Bill Cosby Sentenced to 3 to 10 Years in State Prison

Hollywood star Bill Cosby has been sentenced to three to 10 years in state prison in a Pennsylvania court for aggravated indecent assault, NPR reports. This means that he will have to serve at least three years in custody before becoming eligible for parole. He will also have to register as a sex offender and attend counseling for life.

At the earliest, Cosby could be freed at age 84, and at the latest, 91. During the sentencing, he remained silent and hid his reaction from cameras.

The results came after a two and a half year long battle, which began with Cosby being charged in December 2015, just before the statute of limitations was to expire on the Constand case. In 2017, the first trial ended in a deadlock. Finally, on April 26, 2018 in the second trial, he was convicted.

The Guardian reports Cosby is the first celebrity of the #MeToo era to be convicted for his crimes. This is pretty big for the movement, and it leaves the world wondering who will be the next to face justice. Will Harvey Weinstein, who was indicted earlier this year on charges of rape, sexual abuse, and sexual assault be found guilty? One can only hope.

Cosby got nearly the maximum sentence of five to 10 years in prison and was denied any leniency on conditions for serving his sentence such as a request for serving the term on continued house arrest, furlough, or the ability to serve his sentence in county jail in lieu of state prison.

The defense asked for house arrest, citing Cosby’s age, frail condition, legal blindness, and claiming he is not a threat, despite never showing remorse for his crimes against dozens of women since the 1960s, going as far to assert the encounter with Constand was entirely consensual.

When sentencing Cosby, Judge Steven T. O’Neill took into account Andrea Constand’s victim impact statement, saying “I put a high degree of weight on the impact of the crime on the victim and her family.”

Constand said that she was at the top of her game before the traumatic incident, a young athlete, and one of the top high school basketball players in all of Canada who received multiple scholarship offers from universities across the United States and later played basketball professionally in Italy.

At the time of the assault, she was director of operations for Temple University’s women’s basketball team. Bill Cosby is an alumnus of Temple University and had close ties as a member of the Board of Trustees after graduating with a Bachelor’s in 1971.

In January 2004, Bill Cosby, a man she called a mentor and a friend, someone she thought she could trust, drugged and sexually assaulted her.
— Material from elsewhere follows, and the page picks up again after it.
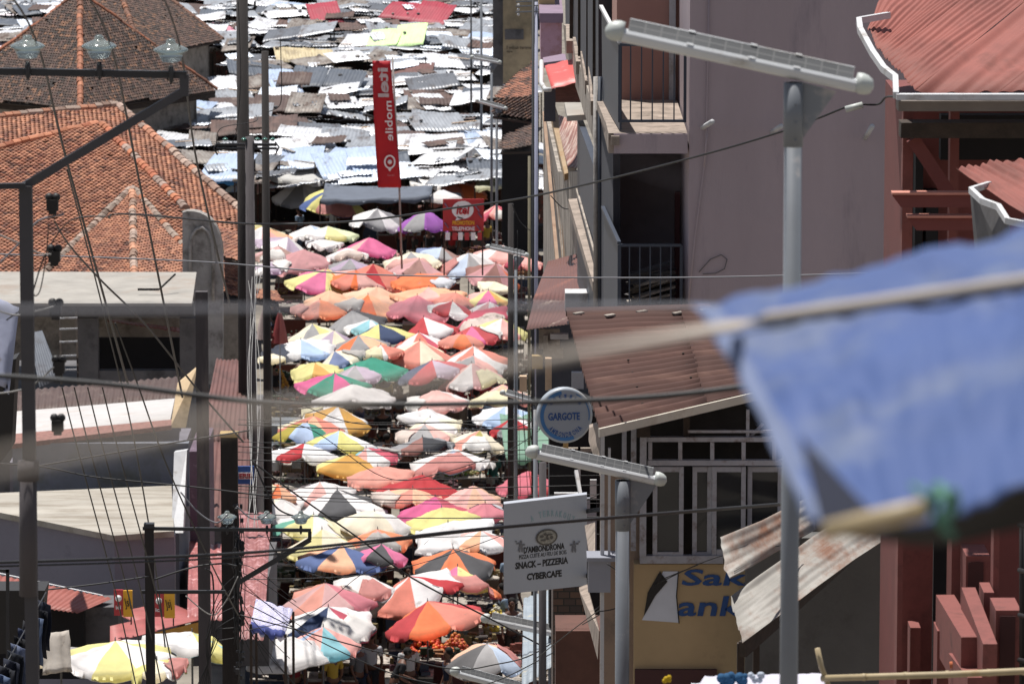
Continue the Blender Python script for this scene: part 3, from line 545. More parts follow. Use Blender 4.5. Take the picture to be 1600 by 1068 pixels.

Constand said that she was “paralyzed and completely helpless,” unable to move or speak, left vulnerable and unable to defend herself.

In the aftermath, she lost her appetite, felt isolated in social situations, and had nightmares. She mustered up the courage to go to the police and report what happened, but it left her with a lot of pain, and she had to face Bill Cosby’s legal team and all the smear campaigns that followed.

Judge O’Neill said that Cosby crushed Constand’s “beautiful, young spirit.”

Any survivor could identify with Constand’s statement. After being assaulted, life is never the same, and it takes so much courage to speak up, especially when the person who hurt you is a powerful, influential person who is respected. Most survivors know the person who assaulted them and often, they were someone they thought they could trust. Feelings of being frozen, helpless, vulnerable, and confused are all common among abuse survivors.

Bill Cosby’s publicist, Andrew Wyatt, claimed the trial was “the most racist and sexist trial in the history of the United States,” and blamed the verdict on “white women who make money off accusing black men of being sexually violent predators.” Wyatt made a comparison to Jesus, saying, “They persecuted Jesus and look what happened,” and said that anyone with anything negative to say about him is a joke.

Bill Cosby’s wife Camille’s spokeswoman made a statement accusing the prosecutors of using falsified evidence.

Of course, many of the other celebrities called out by the #MeToo movement for their predatory behavior are white, like Harvey Weinstein, Kevin Spacey, and Roman Polanski. Clearly, this is not a race issue.

Justice is served, and Bill Cosby is no longer a free man. What would have made this news even more satisfying is if he could have gotten an even longer sentence or if he were caught and sentenced decades earlier.

The courts need to be tougher on sexual predators. Ten years is not enough time.

Andrea Constand said it well in her impact statement, “We may never know the full extent of his double life as a sexual predator, but his decades-long reign of terror as a serial rapist is over.”